Can't wait to get to Wilkes-Barre this weekend and escape the shoveling and fighting for a parking spot. They're supposed to be getting a foot of snow themselves, but that's actually a break compared to here. Who thought that would ever happen?

15 January 2010

vicky cristina barcelona


if i had one ounce of the sexuality and confidence penelope cruz has, i would be a happy woman.

28 October 2009

my heart like a kickdrum

today is pajama day at work. one of the many reasons why my job is awesome.

for about a month, i've been experiencing a rough patch, but i think i'm finally starting to come out on the other side. it took awhile for me to come to peace with some of the things that have been going on with me. honestly, obtaining peace in my life is a daily struggle for me. but i'm working on it. allowing myself to separate emotion from rationality is a tough thing for me, but i'm working on that too. i'm regaining my equilibrium, and it feels damn good.

going home this weekend for halloween, the first time in a little over two months. for some reason, it feels longer. i can't wait to see my family and go crazy with some of my favorite people in the world. i think this weekend will satisfy what i've been needing lately.

other things?
- studying for the praxis II elementary ed content knowledge test every free moment i get
- new york times crossword puzzles
- too much candy corn
- avett brothers (new album is incredible), hezekiah jones (amazing philly folk band), and dr. dog. i have seen all of the above in the past two months and have been blown away by all performances, particularly the avetts.
- lusting after these boots for about a year now. it's probably time i just buy them already.

21 September 2009

i haven't had the time or energy to write about my togo trip. i'm still processing it, i think. trying to figure out how to apply the things i saw to my life here. will get back to you on that.

feeling weird lately. fall always makes me happy but nostalgic. i still wish i were starting another year at king's as pathetic as that might sound. i've settled nicely into my life here but there are still times when i miss everything. the start of a new school year is one of those times. and kevin is leaving to do something awesome but i'll definitely miss him for the next year. i feel like i need to reconnect with some people because lately i've spent a lot of time and energy on new ones. time to start setting out to do that, i think.

if it weren't so late i might attempt to write something about togo. however, i need to go to sleep. i don't feel well, either. i'll come back to this later.

things i like lately:
- curb your enthusiasm
- acoustic music
- stoneyfield yogurt with banana
- free hair products
- moving into a new house and bedroom in a little over a week and the opportunity to decorate

27 July 2009

fifteen days

my thoughts have been consumed by my africa trip. i have a pile of things in the corner of my room, ready to be packed, and i add little things to it periodically. i think i have about three different lists of things relating to the trip. the excitement and anticipation is almost unbearable at this point... i just want it to be here! fifteen more days, and it will be. it still hasn't fully sunk in, and i don't think it will until i'm on the plane.

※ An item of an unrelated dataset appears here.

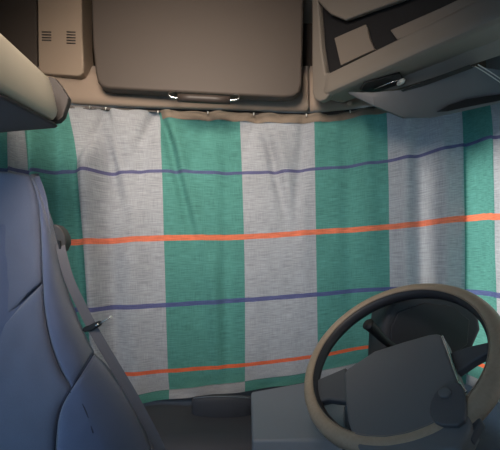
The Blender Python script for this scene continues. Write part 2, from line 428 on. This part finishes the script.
# left jamb and top of pockets
def cslab(name, s0, s1, b0, b1, a0, a1, m, bevel=.004, skew=0.0):
    return slab(name, [cp(s0, a0, b0), cp(s1, a0, b0), cp(s1+skew, a0, b1), cp(s0+skew, a0, b1)], NRM*(a1-a0), m, co, bevel=bevel)
def fp(px, py, a): return on_plane(px, py, L0+NRM*a, NRM)
def fslab(name, px, a, t, m, bevel=.004, par=co): return slab(name, [fp(x, y, a) for x, y in px], NRM*-t, m, par, bevel=bevel)
fslab('jamb', [(311.5, -50), (311.5, 60), (312, 92), (314, 99), (319, 101.5), (325, 99), (332, 90), (329, 71), (325.5, 73.5), (321, 45), (318, 0), (315, -50)], .006, .03, M['console'], .008)
fslab('pocket_liner', [(314, -50), (318, 80), (480, 30), (560, -50)], -.024, .03, M['dark'])
o = fslab('pocket_flap', [(334, 38), (352, 30), (366, 24), (369, 38), (374.5, 49.5), (356, 58), (340.5, 65.5)], -.006, .014, M['flap'], .003); o['label'] = 'brown flap inside the console pocket'
fslab('pocket_flap', [(390, 30), (440, 8), (520, -30), (520, -10), (440, 22), (397, 40)], -.006, .014, M['flap'], .003)
fslab('pocket_edge', [(324, 72), (331, 77), (420, 39), (417, 36), (331, 73)], .002, .02, M['console'], .003)
fslab('console_top', [(316, -60), (318, 2), (330, 14), (345, 20), (366, 12), (400, 0), (480, -35), (520, -60)], .002, .02, M['console'], .006)
def poly_at(lst): return [at(x, y, Y) for x, y, Y in lst]
def poly_z(lst): return [atz(x, y, ZL+z) for x, y, z in lst]
G0 = [(350, 92, .012), (371, 83.5, .012), (393, 74, .012), (429, 60, .012), (466, 44, .012), (540, 8, .012)]
G1 = [(353, 94, -.006), (380, 93, -.02), (402, 88, -.026), (440, 76, -.026), (472, 65, -.026), (560, 36, -.026)]
bm = bmesh.new()
A = poly_z(G0); B = poly_z(G1)
loft(bm, [[a+V((0, .02, .03)), a, b, b+V((0, .03, .03))] for a, b in zip(A, B)]); from_bm('soffit', bm, M['soffit'], co, bevel=.003)
bm = bmesh.new()
A = poly_z([(336, 96, .03), (357, 79, .03), (395, 62, .03), (458, 34, .03), (540, -5, .03)]); B = poly_z([(353, 96, .03), (380, 82, .03), (412, 68, .03), (470, 42, .03), (560, 0, .03)])
loft(bm, [[a, b, b+V((0, .01, .03)), a+V((0, .01, .03))] for a, b in zip(A, B)]); from_bm('soffit_groove', bm, M['dark'], co, bevel=.002)
la = slab('latch', poly_z([(360, 90.5, -.012), (365, 83, -.012), (400, 73.5, -.012), (404, 80, -.018), (401, 84, -.02), (374, 94, -.02)]), (0, .02, .03), M['dark'], co, bevel=.003)  # console latch: a dark box with a white end, not a lamp
p0 = atz(398, 84.5, ZL-.022); p1 = atz(404, 79.5, ZL-.022)
l2 = tube('lens', [p0, p0*.7+p1*.3, p0*.3+p1*.7, p1], [.005, .0085, .0085, .005], M['white'], la, seg=14); l2['label'] = 'shiny white end piece of the latch'  # end piece of the latch
tube('latch_trim', poly_z([(374, 89, -.022), (388, 83.5, -.022), (398, 80, -.022)]), .0016, M['chrome'], la)

# sun visor: padded slab folded against the soffit
vs = thing('sun_visor', 'flat grey sun visor folded up under the right overhead console', 'sun visor')
top = [(348, 92, -.008), (372, 92.5, -.03), (400, 90, -.034), (436, 78, -.034), (472, 66, -.034), (500, 70, -.034), (560, 58, -.034)]
bot = [(349, 94, -.012), (374, 106.5, -.075), (403, 118.5, -.105), (430, 118, -.112), (462, 111.5, -.115), (500, 103, -.118), (560, 90, -.12)]
bm = bmesh.new()
A = poly_z(top); B = poly_z(bot)
secs = []
for a, b in zip(A, B):
    mid = (a+b)/2; out = V((-.25, -1, -.5)).normalized(); w = min(1, (b-a).length/.05)
    secs.append([a+out*.000, a+out*.006*w, a*.7+b*.3+out*.011*w, a*.3+b*.7+out*.011*w, a*.06+b*.94+out*.008*w, b, b-out*.014*w, a*.3+b*.7-out*.018*w, a-out*.014*w])
fine = []
for i in range(len(secs)-1):
    for k in range(4): fine.append([p*(1-k/4)+q*(k/4) for p, q in zip(secs[i], secs[i+1])])
fine.append(secs[-1])
bm = bmesh.new(); loft(bm, fine); from_bm('visor_panel', bm, M['visor'], vs, bevel=.003)
out = V((-.25, -1, -.5)).normalized()
def lift(pt, d): return pt+out*(d+.006)
def vis(u, t, d):
    k = min(int(u), len(A)-2); f = u-k
    return (A[k].lerp(A[k+1], f)).lerp(B[k].lerp(B[k+1], f), t)+out*d
s1 = slab('visor_slot', [vis(u, t, .018) for u, t in ((3.15, .86), (3.5, .75), (4, .70), (4.5, .70), (5, .72), (5.4, .74), (5.4, .9), (5, .9), (4.5, .9), (4, .9), (3.5, .9))], -out*.008, M['dark'], vs, bevel=.001); s1['label'] = 'dark slot near the lower edge'
for k, (dx, dy) in enumerate(((0, 0), (3.0, -1.6))):
    sp_ = tube('edge_strip', [lift(p, .012) for p in smooth_poly(poly_z([(473+dx, 66.5+dy, -.036), (480+dx, 70.5+dy, -.043), (490+dx, 77+dy, -.055), (512+dx, 92+dy, -.09)]), 2, False)], .0014, M['white'], vs)
    sp_['label'] = 'thin white edge strip'
g = slab('visor_gap', [lift(p, .010) for p in poly_z([(400, 90.5, -.034), (436, 76.5, -.034), (468, 65, -.034), (472, 68, -.038), (438, 80.5, -.038), (404, 93, -.038)])], -out*.01, M['dark'], vs, bevel=.001); g['label'] = 'dark hinge gap along the top'
# little mounts on the header band
for i, (x, y, r) in enumerate(((341, 99, .011), (350, 103, .010))):
    p = at(x, y, 1.33); q = at(x+1, y+.5, 1.385)
    t = tube('visor_mount', [p-V((0, .006, 0)), p, p*.6+q*.4, q], [r*.55, r, r*.9, r*.6], M['panel'], seg=14)
    tag(t, ('left of two small beige knobs on the header below the console', 'right of two small beige knobs on the header, nearer the sun visor')[i], 'knob', 'knobs on the header')

# ------------------------------------------------------------------ passenger seat
st = thing('passenger_seat', 'blue fabric passenger seat with side bolster at lower left', 'seat')
def resample(pl, n):
    L = [0]
    for a, b in zip(pl, pl[1:]): L.append(L[-1]+math.hypot(b[0]-a[0], b[1]-a[1]))
    out = []
    for k in range(n+1):
        q = L[-1]*k/n; out.append((spline(L, [p[0] for p in pl], q), spline(L, [p[1] for p in pl], q)))
    return out
YS = .86
def seat_y(py): return YS-.10*(py-290)/100
def pad(name, top, bot, left, right, m, bulge, roll=0.0, nu=24, nv=48, parent=st):
    """upholstered pad: a patch between four edge curves, domed towards the cab, its outer edge rolling back"""
    T, B, Lf, Rt = resample(top, nu), resample(bot, nu), resample(left, nv), resample(right, nv)
    bm = bmesh.new(); g = []
    for j in range(nv+1):
        t = j/nv; row = []
        for i in range(nu+1):
            a = i/nu; xy = []
            for c in (0, 1):
                xy.append((1-t)*T[i][c]+t*B[i][c]+(1-a)*Lf[j][c]+a*Rt[j][c]
                          - ((1-a)*(1-t)*T[0][c]+a*(1-t)*T[-1][c]+(1-a)*t*B[0][c]+a*t*B[-1][c]))
            e = min(1, 1-(abs(2*a-1))**8) ** .5 * (1-(abs(2*t-1))**14) ** .5
            d = -bulge*e + roll*a**3.5 + .003*noise.noise(V((xy[0]*.05, xy[1]*.05, 2)))
            dr = ray(*xy); Y = seat_y(xy[1])+d; row.append(bm.verts.new(CAM+dr*(Y/dr.y)))
        g.append(row)
    for j in range(nv):
        for i in range(nu): bm.faces.new((g[j][i], g[j][i+1], g[j+1][i+1], g[j+1][i]))
    bmesh.ops.remove_doubles(bm, verts=bm.verts[:], dist=1e-6)
    o = from_bm(name, bm, m, parent)
    me = o.data
    if sum(p.normal.y for p in me.polygons) > 0: me.flip_normals()
    md = o.modifiers.new('s', 'SOLIDIFY'); md.thickness = .02; md.offset = -1
    return o
pad('backrest_upper', [(-70, 176), (0, 171.5), (30, 175)], [(-70, 350), (0, 322), (31, 292), (42, 282)], [(-70, 176), (-70, 350)], [(30, 175), (37.5, 200), (40.5, 235), (42, 282)], M['seat'], .008)
pad('backrest_lower', [(-70, 352), (0, 324), (32, 294), (42, 284)], [(-70, 490), (54, 490)], [(-70, 352), (-70, 490)], [(42, 284), (44, 310), (50, 342), (60, 370), (71, 389), (62, 406), (57, 425), (54, 490)], M['seat'], .008)
pad('side_bolster', [(30, 174.5), (33, 177)], [(72, 388), (94.5, 353)], [(30, 174.5), (38, 200), (41, 235), (42.5, 275), (45, 310), (51, 341), (61, 369), (72, 388)], [(33, 177), (40, 189), (47, 205), (53.5, 224), (59, 249), (66, 284), (77, 315), (88, 340), (94.5, 353)], M['seat2'], .013, .09)
pad('lower_bolster', [(72, 389), (94.5, 354)], [(54, 490), (162, 490)], [(72, 389), (62, 406), (57, 425), (54, 490)], [(94.5, 354), (104, 362), (114, 374), (124, 390), (131, 402), (140, 420), (150, 445), (162, 490)], M['seat2'], .014, .09)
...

i decided to bring my holga in addition to my digital camera. what better place than africa to take her for a testdrive again? incidentally, i found a roll of film already in the holga that i just mailed out for developing yesterday. i can't wait to see what's on it. i know there are pictures from senior year of college. the only one i can remember taking is of a cherry blossom tree above a bench on campus. do you remember that, drew? we went for a walk or something and i brought it with me. i hope the pictures turn out okay.

last night i flipped between "black in america 2" on cnn (with soleded o'brien) and this documentary called "ten days in africa" about a group of african americans who travel to ghana, senegal, and cote d'ivoire in the span of ten days. for some reason i've been really interested in race relations lately, particularly because of where i'll be finding myself in a few short weeks. i am interested to see what it feels like as a minority in a country for the first time. you can bet i'll be writing pages in my journal while i'm over there and typing them up when i come home.

i have this sense of a big change coming to me.